English language learners work with the Frayer model
English language learners work with the Frayer model

Further, she sensed a simpatico with Lerner, based on shared cultural suffering: “With her, she’s ethnically and culturally Jewish; [with me, I’m] a descendant of Africans who were enslaved. When you come from people who have been on the wrong side of the worst of humanity, it develops a sense of empathy and a sense of wanting to see justice. That started the sense of common ground for both of us.”

PHYLLIS LERNER WANTS to see the partnership grow. She has been in steady conversation with Joe Long of the Springfield College Office of Development. She has no children of her own, yet she is Auntie Phyllis to more than a thousand; she wants the work to continue. 

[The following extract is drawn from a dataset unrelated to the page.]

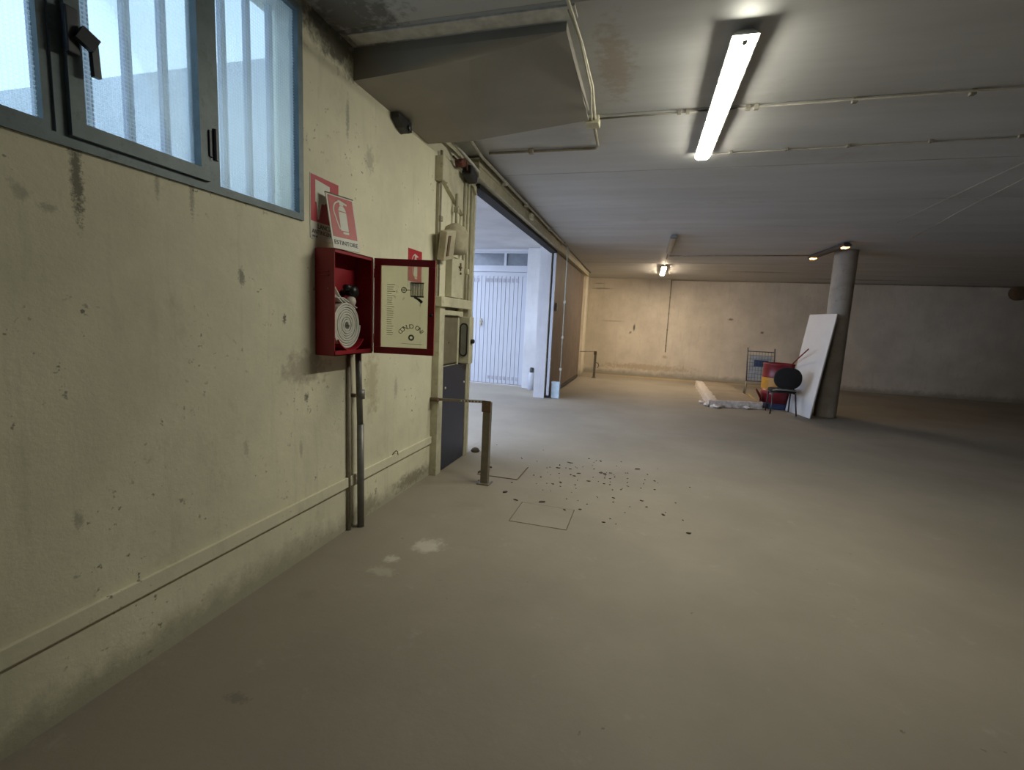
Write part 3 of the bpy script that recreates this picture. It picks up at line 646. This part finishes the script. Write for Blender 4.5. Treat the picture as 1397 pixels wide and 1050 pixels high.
conduit('conduit', [(-1.63, 9.52, .33), (-1.635, 9.53, 3.0), (-1.66, 9.54, 3.05), (-1.72, 9.54, 3.06)], .014, 'conduit', 'tall pale conduit rising from the pale blue floor box', [(-1.632, 9.525, z) for z in (.6, 1.25, 1.95)])
sb2 = tag(link('wall_socket', B((-1.83, 9.58, 1.78), (-1.79, 9.66, 1.93), .006), 'pipe2'), 'small grey socket box on the sliding door beside the conduit', 'socket')

# floor hatches
for (a, b, c_, d_), lab, mt in zip(hatch, ('floor hatch with dark rusty rim behind the near barrier post', 'square floor hatch with a thin outline in the open floor'), ('floor', 'floor')):
    g = .011 if mt and a < -1 else .006
    t = thing('floor_hatch', lab, 'hatch', ((a+b)/2, (c_+d_)/2, 0))
    sub('cover', B((a+g, c_+g, -.08), (b-g, d_-g, .002 if g < .01 else .006), .002), 'floor', t)
    sub('rim', slab(a, b, c_, d_, [(a+g, b-g, c_+g, d_-g)], lambda u, v, w_: (u, v, -.006-w_), .05), 'rust', t)
hk = tag(link('hatch_hook', T([(-1.50, 4.30, .01), (-1.46, 4.34, .03), (-1.44, 4.42, .05), (-1.42, 4.48, .02)], .009, 6), 'rust', smooth=True), 'rusty bent rod at the corner of the rimmed floor hatch', 'rod')

# debris
bm = bmesh.new(); rnd = random.Random(3)
spots = [(-.34, 4.83), (-.30, 4.80), (-.74, 3.80), (-1.39, 4.1), (-1.1, 3.9), (-.7, 5.05), (.02, 5.13)]
for k in range(120):
    if k < len(spots): x, y = spots[k]; s = .03
    else: x = rnd.gauss(-.45, .42); y = rnd.gauss(4.55, .45); s = rnd.uniform(.003, .006)+.016*rnd.random()**5
    if x < -1.8 or (-1.55 < x < -1.0 and 4.2 < y < 4.8): continue
    a = rnd.uniform(0, 6.28); p = [Vector((x+math.cos(a+t)*s*rx, y+math.sin(a+t)*s*rx*.7, .001+rnd.uniform(0, .004))) for t, rx in ((0, 1.3), (1.2, .6), (2.2, .8), (3.1, 1.2), (4.3, .5), (5.3, .7))]
    poly(bm, p, (0, 0, .005))
tag(link('floor_debris', bm, 'debris'), 'dark crumbs and dry leaf bits scattered on the floor near the doorway', 'debris', kind='stuff')
tag(link('dirt_clump', lathe(bmesh.new(), [(.045, 0), (.055, .012), (.035, .04), (.01, .05)], (-1.80, 5.03, 0), 9), 'debris', smooth=True), 'dark clump of dirt at the foot of the doorway pillar', 'dirt')

# ------------------------------------------------------------------ ceiling lamps
def lamp(name, x0, y0, x1, y1, label, lit, wid=.125, hm='housing', group='tube lamps under the ceiling'):
    zt = cz((y0+y1)/2); L = math.hypot(x1-x0, y1-y0); an = math.atan2(x1-x0, y1-y0)
    t = thing(name, label, 'ceiling lamp', ((x0+x1)/2, (y0+y1)/2, zt), group); t.rotation_euler = (0, 0, -an)
    h = L/2; w5 = wid*.5
    bm = bmesh.new(); poly(bm, [(-w5*.62, -h+.04, -.012), (-w5*1.12, -h-.004, -.062), (w5*1.12, -h-.004, -.062), (w5*.62, -h+.04, -.012)], (0, 2*h, 0))
    for v in bm.verts:
        if v.co.y > 0: v.co.y = h+.004 if v.co.z < -.03 else h-.04
    link('housing', bm, hm, t)
    prof = [(-w5*.98, -.062), (-w5*.93, -.072), (-w5*.62, -.084), (0, -.088), (w5*.62, -.084), (w5*.93, -.072), (w5*.98, -.062)]
    bm = bmesh.new(); poly(bm, [(a, -h, b) for a, b in prof], (0, 2*h, 0)); link('diffuser', bm, lit, t)
    for s in (-1, 1):
        link('mounting_bracket', B((-.02, s*h*.6-.03, -.014), (.02, s*h*.6+.03, .002)), hm, t)
    return t
L1 = lamp('tube_lamp', .382, 2.985, .357, 4.88, 'bright white lit tube lamp nearest on the ceiling', 'tube')
bm = bmesh.new(); poly(bm, [(-.014, -.948, -.0875), (.014, -.948, -.0875), (.012, -.915, -.0885), (0, -.900, -.0886), (-.012, -.915, -.0885)], (0, 0, -.003)); link('clip', bm, 'housing', L1)
lamp('tube_lamp', .30, 8.6, .29, 10.2, 'unlit grey tube lamp in line before the far lit one', 'tubeoff', .11)
lamp('tube_lamp', .27, 12.3, .27, 14.0, 'warm lit tube lamp close to the far wall', 'tube2', .11)
L3 = lamp('tube_lamp', 2.98, 10.75, 3.08, 9.28, 'failing tube lamp by the column with orange glowing ends', 'darkhousing', .12, 'darkhousing')
for s in (-1, 1):
    bm = bmesh.new(); tube(bm, [(-.024, s*.71, -.083), (-.024, s*.60, -.085)], .021, 10); tube(bm, [(.024, s*.71, -.083), (.024, s*.60, -.085)], .021, 10)
    link('glowing_end', bm, 'ember', L3, True)

# ------------------------------------------------------------------ ceiling conduits and cables
G = 'thin conduits clipped to the ceiling'
z4 = cz(4)-.016
conduit('conduit', [(-.50, 4.02, z4), (.30, 4.0, z4)], .007, 'dullconduit', 'short ceiling conduit from the corner box to the bright lamp', [(.10, 4.0, z4), (.16, 4.0, z4)], G, .014)
conduit('conduit', [(.42, 4.0, z4), (6.5, 3.9, z4)], .007, 'dullconduit', 'long ceiling conduit running right from the middle of the bright lamp', [(x, 4.0, z4) for x in (.575, .63, 1.25, 1.92, 2.7, 3.5)], G, .017)
conduit('conduit', [(.40, 4.93, cz(4.9)-.012), (6.5, 4.75, cz(4.9)-.010)], .006, 'dullconduit', 'ceiling conduit running right just beyond the bright lamp', [(x, 4.92-.03*x, cz(4.9)-.012) for x in (.6, 1.05, 1.52, 2.1, 2.68, 3.3)], G, .013)
conduit('conduit', [(.32, 10.95, cz(11)-.012), (2.95, 10.75, cz(11)-.012)], .011, 'pipe2', 'dark conduit linking the unlit lamp to the failing lamp', [], G)
conduit('conduit', [(.29, 10.2, cz(10.5)-.02), (.28, 12.3, cz(12)-.02)], .012, 'pipe2', 'conduit joining the unlit lamp to the far lit lamp', [], G)
conduit('cable', [(3.10, 5.2, cz(5)-.01), (3.12, 6.4, cz(6.4)-.012), (3.18, 7.9, cz(7.9)-.005)], .003, 'conduit', 'left one of two thin cables on the dark right ceiling', [], G)
conduit('cable', [(3.35, 5.6, cz(5.6)-.01), (3.55, 7.2, cz(7.2)-.012), (3.85, 9.0, cz(9)-.005)], .003, 'conduit', 'right one of two thin cables on the dark right ceiling', [], G)
zb = 3.13
conduit('cable', [(-.535, 1.6, cz(1.6)-.015), (-.53, 2.6, 3.15), (-.49, 2.9, 3.09), (-.485, 3.4, 3.09), (-.53, 3.99, 3.12)], .010, 'cable', 'thicker pale cable along the edge of the lowered soffit', [])
conduit('cable', [(-.54, 2.7, 3.155), (-.475, 2.76, 3.02), (-.48, 3.3, 3.03), (-.555, 3.98, 3.11)], .006, 'cable', 'thin pale cable beside the thicker one at the soffit edge', [])
tag(link('junction_box', B((-.61, 3.98, 3.09), (-.50, 4.10, 3.15), .008), 'cream'), 'cream junction box on the ceiling at the soffit corner', 'junction box')
conduit('conduit', [(-.55, 4.10, 3.12), (-.565, 4.55, 3.125), (-.59, 4.62, 3.125), (-.65, 4.63, 3.125), (-1.62, 4.60, 3.12)], .013, 'pipe2', 'brown-grey ceiling conduit from the corner box toward the doorway', [(-1.2, 4.61, 3.12)])
conduit('conduit', [(-1.62, 3.88, 3.08), (-1.655, 4.25, 3.085), (-1.69, 4.60, 3.085), (-1.70, 9.45, 3.07)], .015, 'conduit', 'pale conduit along the top of the doorway header', [(-1.70, y_, 3.07) for y_ in (5.4, 6.4, 8.0, 9.4)])
tag(link('cable', T([(-1.725, 4.68, 3.11), (-1.725, 9.45, 3.09), (-1.73, 14.2, 3.04)], .012, 6), 'black', smooth=True), 'black cable along the top of the doorway header', 'cable')
tag(link('junction_box', B((-1.752, 6.75, 2.97), (-1.70, 6.90, 3.05), .01), 'cream'), 'small round-edged box on the doorway header', 'junction box')
conduit('conduit', [(.60, 15.68, 3.04), (.60, 15.68, .80)], .014, 'pipe2', 'dark vertical conduit on the far wall', [(.60, 15.68, z) for z in (2.5, 2.0, 1.5, 1.0)], None, .022)
conduit('conduit', [(.62, 15.67, 3.025), (5.0, 15.67, 3.03), (19.9, 15.67, 3.03)], .018, 'pipe2', 'dark horizontal conduit along the top of the far wall', [])
tag(link('wall_vent', lathe(bmesh.new(), [(.12, .0), (.19, -.02), (.19, -.18), (.14, -.20)], (9.2, 15.70, 2.88), 18, 'Y'), 'rust', smooth=True), 'dark round pipe end high on the right of the far wall', 'pipe end')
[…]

She envisions an annual Springfield College “fellow,” a post-graduate student devoting a year of work to the village — with the village. She’d like to explore a three-week intersession experience to expose students to the hardship and hope of Rwanda. She has cast her line to get the school to consider an alumni trip to the Land of A Thousand Hills.

She doesn’t go so far as to call these ideas a “legacy project.” But, in her own way, she is trying to build the opposite of genocide — the new growth after the forest fire — a place where Humanics and Tikkun Olam and Umuganda can work their magic.